§ **TASK**:
Give the material again in full, matching it exactly.

§ **RECORDED INFORMATION**:
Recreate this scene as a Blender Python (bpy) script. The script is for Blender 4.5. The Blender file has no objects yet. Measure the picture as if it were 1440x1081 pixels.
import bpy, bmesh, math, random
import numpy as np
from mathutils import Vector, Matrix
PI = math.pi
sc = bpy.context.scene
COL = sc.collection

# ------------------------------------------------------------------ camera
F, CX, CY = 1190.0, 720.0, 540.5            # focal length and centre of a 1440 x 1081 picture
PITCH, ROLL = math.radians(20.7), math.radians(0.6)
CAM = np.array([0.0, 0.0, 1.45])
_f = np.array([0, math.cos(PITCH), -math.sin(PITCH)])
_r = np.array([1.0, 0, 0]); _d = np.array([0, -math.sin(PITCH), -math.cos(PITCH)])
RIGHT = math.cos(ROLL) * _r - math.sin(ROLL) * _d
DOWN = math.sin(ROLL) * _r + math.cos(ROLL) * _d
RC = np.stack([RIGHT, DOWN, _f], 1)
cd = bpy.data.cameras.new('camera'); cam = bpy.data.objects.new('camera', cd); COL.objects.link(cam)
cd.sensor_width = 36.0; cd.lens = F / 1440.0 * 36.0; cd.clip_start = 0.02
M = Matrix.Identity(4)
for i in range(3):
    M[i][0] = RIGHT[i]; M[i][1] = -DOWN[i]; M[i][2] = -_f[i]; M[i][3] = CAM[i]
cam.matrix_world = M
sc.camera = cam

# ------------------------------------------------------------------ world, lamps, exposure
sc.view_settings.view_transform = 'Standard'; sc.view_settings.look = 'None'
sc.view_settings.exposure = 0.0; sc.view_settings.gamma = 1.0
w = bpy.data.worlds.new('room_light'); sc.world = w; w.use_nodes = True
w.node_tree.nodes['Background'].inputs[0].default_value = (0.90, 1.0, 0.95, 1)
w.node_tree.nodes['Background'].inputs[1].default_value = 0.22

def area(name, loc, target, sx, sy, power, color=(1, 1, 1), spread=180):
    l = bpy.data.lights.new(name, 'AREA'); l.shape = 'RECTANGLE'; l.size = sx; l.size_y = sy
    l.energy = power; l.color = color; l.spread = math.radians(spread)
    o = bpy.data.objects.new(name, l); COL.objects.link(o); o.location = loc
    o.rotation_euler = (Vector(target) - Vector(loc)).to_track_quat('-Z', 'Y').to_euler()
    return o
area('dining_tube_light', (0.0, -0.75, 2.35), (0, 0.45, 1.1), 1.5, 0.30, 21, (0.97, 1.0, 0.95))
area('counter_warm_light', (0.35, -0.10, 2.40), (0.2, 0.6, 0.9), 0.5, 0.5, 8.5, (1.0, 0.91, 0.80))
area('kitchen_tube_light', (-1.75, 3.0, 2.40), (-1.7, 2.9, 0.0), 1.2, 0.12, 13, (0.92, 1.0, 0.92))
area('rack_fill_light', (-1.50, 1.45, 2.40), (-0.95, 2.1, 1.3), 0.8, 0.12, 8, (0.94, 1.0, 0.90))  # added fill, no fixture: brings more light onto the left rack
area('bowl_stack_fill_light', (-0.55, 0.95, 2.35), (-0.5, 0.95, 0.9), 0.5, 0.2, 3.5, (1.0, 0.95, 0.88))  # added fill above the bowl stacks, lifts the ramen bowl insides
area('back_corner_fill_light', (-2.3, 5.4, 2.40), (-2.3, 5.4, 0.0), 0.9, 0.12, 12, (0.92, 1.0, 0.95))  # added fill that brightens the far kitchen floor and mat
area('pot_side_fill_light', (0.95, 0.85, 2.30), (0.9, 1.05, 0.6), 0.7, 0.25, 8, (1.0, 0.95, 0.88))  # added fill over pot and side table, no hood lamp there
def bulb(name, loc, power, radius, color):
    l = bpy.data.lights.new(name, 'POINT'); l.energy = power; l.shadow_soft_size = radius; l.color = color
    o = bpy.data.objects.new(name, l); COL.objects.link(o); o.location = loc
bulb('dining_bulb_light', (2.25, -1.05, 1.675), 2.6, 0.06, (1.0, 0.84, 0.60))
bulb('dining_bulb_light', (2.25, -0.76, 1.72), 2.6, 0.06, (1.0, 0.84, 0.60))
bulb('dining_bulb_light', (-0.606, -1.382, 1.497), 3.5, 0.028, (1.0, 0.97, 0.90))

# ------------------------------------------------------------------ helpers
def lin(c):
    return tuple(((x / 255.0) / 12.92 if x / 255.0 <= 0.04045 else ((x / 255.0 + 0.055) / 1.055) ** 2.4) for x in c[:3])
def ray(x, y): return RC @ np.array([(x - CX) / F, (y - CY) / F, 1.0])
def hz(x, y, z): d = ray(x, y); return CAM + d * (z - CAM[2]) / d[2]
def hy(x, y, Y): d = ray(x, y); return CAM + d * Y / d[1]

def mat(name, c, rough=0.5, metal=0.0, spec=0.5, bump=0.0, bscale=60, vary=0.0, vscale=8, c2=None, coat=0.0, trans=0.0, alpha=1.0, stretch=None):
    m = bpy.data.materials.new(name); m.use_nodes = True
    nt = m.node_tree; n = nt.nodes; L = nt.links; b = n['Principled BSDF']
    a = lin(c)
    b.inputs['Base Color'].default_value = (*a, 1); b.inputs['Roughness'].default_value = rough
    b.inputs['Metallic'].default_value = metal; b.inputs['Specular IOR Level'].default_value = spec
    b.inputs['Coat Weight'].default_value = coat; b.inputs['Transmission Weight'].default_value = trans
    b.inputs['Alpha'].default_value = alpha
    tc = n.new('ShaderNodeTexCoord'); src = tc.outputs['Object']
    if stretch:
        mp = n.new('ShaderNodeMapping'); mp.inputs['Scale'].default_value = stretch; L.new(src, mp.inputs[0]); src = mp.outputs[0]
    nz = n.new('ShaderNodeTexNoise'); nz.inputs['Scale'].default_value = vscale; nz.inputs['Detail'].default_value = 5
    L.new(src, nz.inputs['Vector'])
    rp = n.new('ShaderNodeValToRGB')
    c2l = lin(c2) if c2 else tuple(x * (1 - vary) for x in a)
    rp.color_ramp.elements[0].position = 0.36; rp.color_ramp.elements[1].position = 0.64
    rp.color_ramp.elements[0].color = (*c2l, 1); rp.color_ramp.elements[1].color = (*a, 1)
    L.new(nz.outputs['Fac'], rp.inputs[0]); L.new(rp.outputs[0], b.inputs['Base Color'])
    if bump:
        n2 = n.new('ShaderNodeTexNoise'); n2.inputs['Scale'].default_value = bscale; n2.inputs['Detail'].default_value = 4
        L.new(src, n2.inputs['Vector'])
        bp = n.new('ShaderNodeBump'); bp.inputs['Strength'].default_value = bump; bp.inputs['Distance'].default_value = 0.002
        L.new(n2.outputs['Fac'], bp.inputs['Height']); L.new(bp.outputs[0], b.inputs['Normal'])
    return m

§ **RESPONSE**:
Recreate this scene as a Blender Python (bpy) script. The script is for Blender 4.5. The Blender file has no objects yet. Measure the picture as if it were 1440x1081 pixels.
import bpy, bmesh, math, random
import numpy as np
from mathutils import Vector, Matrix
PI = math.pi
sc = bpy.context.scene
COL = sc.collection

# ------------------------------------------------------------------ camera
F, CX, CY = 1190.0, 720.0, 540.5            # focal length and centre of a 1440 x 1081 picture
PITCH, ROLL = math.radians(20.7), math.radians(0.6)
CAM = np.array([0.0, 0.0, 1.45])
_f = np.array([0, math.cos(PITCH), -math.sin(PITCH)])
_r = np.array([1.0, 0, 0]); _d = np.array([0, -math.sin(PITCH), -math.cos(PITCH)])
RIGHT = math.cos(ROLL) * _r - math.sin(ROLL) * _d
DOWN = math.sin(ROLL) * _r + math.cos(ROLL) * _d
RC = np.stack([RIGHT, DOWN, _f], 1)
cd = bpy.data.cameras.new('camera'); cam = bpy.data.objects.new('camera', cd); COL.objects.link(cam)
cd.sensor_width = 36.0; cd.lens = F / 1440.0 * 36.0; cd.clip_start = 0.02
M = Matrix.Identity(4)
for i in range(3):
    M[i][0] = RIGHT[i]; M[i][1] = -DOWN[i]; M[i][2] = -_f[i]; M[i][3] = CAM[i]
cam.matrix_world = M
sc.camera = cam

# ------------------------------------------------------------------ world, lamps, exposure
sc.view_settings.view_transform = 'Standard'; sc.view_settings.look = 'None'
sc.view_settings.exposure = 0.0; sc.view_settings.gamma = 1.0
w = bpy.data.worlds.new('room_light'); sc.world = w; w.use_nodes = True
w.node_tree.nodes['Background'].inputs[0].default_value = (0.90, 1.0, 0.95, 1)
w.node_tree.nodes['Background'].inputs[1].default_value = 0.22

def area(name, loc, target, sx, sy, power, color=(1, 1, 1), spread=180):
    l = bpy.data.lights.new(name, 'AREA'); l.shape = 'RECTANGLE'; l.size = sx; l.size_y = sy
    l.energy = power; l.color = color; l.spread = math.radians(spread)
    o = bpy.data.objects.new(name, l); COL.objects.link(o); o.location = loc
    o.rotation_euler = (Vector(target) - Vector(loc)).to_track_quat('-Z', 'Y').to_euler()
    return o
area('dining_tube_light', (0.0, -0.75, 2.35), (0, 0.45, 1.1), 1.5, 0.30, 21, (0.97, 1.0, 0.95))
area('counter_warm_light', (0.35, -0.10, 2.40), (0.2, 0.6, 0.9), 0.5, 0.5, 8.5, (1.0, 0.91, 0.80))
area('kitchen_tube_light', (-1.75, 3.0, 2.40), (-1.7, 2.9, 0.0), 1.2, 0.12, 13, (0.92, 1.0, 0.92))
area('rack_fill_light', (-1.50, 1.45, 2.40), (-0.95, 2.1, 1.3), 0.8, 0.12, 8, (0.94, 1.0, 0.90))  # added fill, no fixture: brings more light onto the left rack
area('bowl_stack_fill_light', (-0.55, 0.95, 2.35), (-0.5, 0.95, 0.9), 0.5, 0.2, 3.5, (1.0, 0.95, 0.88))  # added fill above the bowl stacks, lifts the ramen bowl insides
area('back_corner_fill_light', (-2.3, 5.4, 2.40), (-2.3, 5.4, 0.0), 0.9, 0.12, 12, (0.92, 1.0, 0.95))  # added fill that brightens the far kitchen floor and mat
area('pot_side_fill_light', (0.95, 0.85, 2.30), (0.9, 1.05, 0.6), 0.7, 0.25, 8, (1.0, 0.95, 0.88))  # added fill over pot and side table, no hood lamp there
def bulb(name, loc, power, radius, color):
    l = bpy.data.lights.new(name, 'POINT'); l.energy = power; l.shadow_soft_size = radius; l.color = color
    o = bpy.data.objects.new(name, l); COL.objects.link(o); o.location = loc
bulb('dining_bulb_light', (2.25, -1.05, 1.675), 2.6, 0.06, (1.0, 0.84, 0.60))
bulb('dining_bulb_light', (2.25, -0.76, 1.72), 2.6, 0.06, (1.0, 0.84, 0.60))
bulb('dining_bulb_light', (-0.606, -1.382, 1.497), 3.5, 0.028, (1.0, 0.97, 0.90))

# ------------------------------------------------------------------ helpers
def lin(c):
    return tuple(((x / 255.0) / 12.92 if x / 255.0 <= 0.04045 else ((x / 255.0 + 0.055) / 1.055) ** 2.4) for x in c[:3])
def ray(x, y): return RC @ np.array([(x - CX) / F, (y - CY) / F, 1.0])
def hz(x, y, z): d = ray(x, y); return CAM + d * (z - CAM[2]) / d[2]
def hy(x, y, Y): d = ray(x, y); return CAM + d * Y / d[1]

def mat(name, c, rough=0.5, metal=0.0, spec=0.5, bump=0.0, bscale=60, vary=0.0, vscale=8, c2=None, coat=0.0, trans=0.0, alpha=1.0, stretch=None):
    m = bpy.data.materials.new(name); m.use_nodes = True
    nt = m.node_tree; n = nt.nodes; L = nt.links; b = n['Principled BSDF']
    a = lin(c)
    b.inputs['Base Color'].default_value = (*a, 1); b.inputs['Roughness'].default_value = rough
    b.inputs['Metallic'].default_value = metal; b.inputs['Specular IOR Level'].default_value = spec
    b.inputs['Coat Weight'].default_value = coat; b.inputs['Transmission Weight'].default_value = trans
    b.inputs['Alpha'].default_value = alpha
    tc = n.new('ShaderNodeTexCoord'); src = tc.outputs['Object']
    if stretch:
        mp = n.new('ShaderNodeMapping'); mp.inputs['Scale'].default_value = stretch; L.new(src, mp.inputs[0]); src = mp.outputs[0]
    nz = n.new('ShaderNodeTexNoise'); nz.inputs['Scale'].default_value = vscale; nz.inputs['Detail'].default_value = 5
    L.new(src, nz.inputs['Vector'])
    rp = n.new('ShaderNodeValToRGB')
    c2l = lin(c2) if c2 else tuple(x * (1 - vary) for x in a)
    rp.color_ramp.elements[0].position = 0.36; rp.color_ramp.elements[1].position = 0.64
    rp.color_ramp.elements[0].color = (*c2l, 1); rp.color_ramp.elements[1].color = (*a, 1)
    L.new(nz.outputs['Fac'], rp.inputs[0]); L.new(rp.outputs[0], b.inputs['Base Color'])
    if bump:
        n2 = n.new('ShaderNodeTexNoise'); n2.inputs['Scale'].default_value = bscale; n2.inputs['Detail'].default_value = 4
        L.new(src, n2.inputs['Vector'])
        bp = n.new('ShaderNodeBump'); bp.inputs['Strength'].default_value = bump; bp.inputs['Distance'].default_value = 0.002
        L.new(n2.outputs['Fac'], bp.inputs['Height']); L.new(bp.outputs[0], b.inputs['Normal'])
    return m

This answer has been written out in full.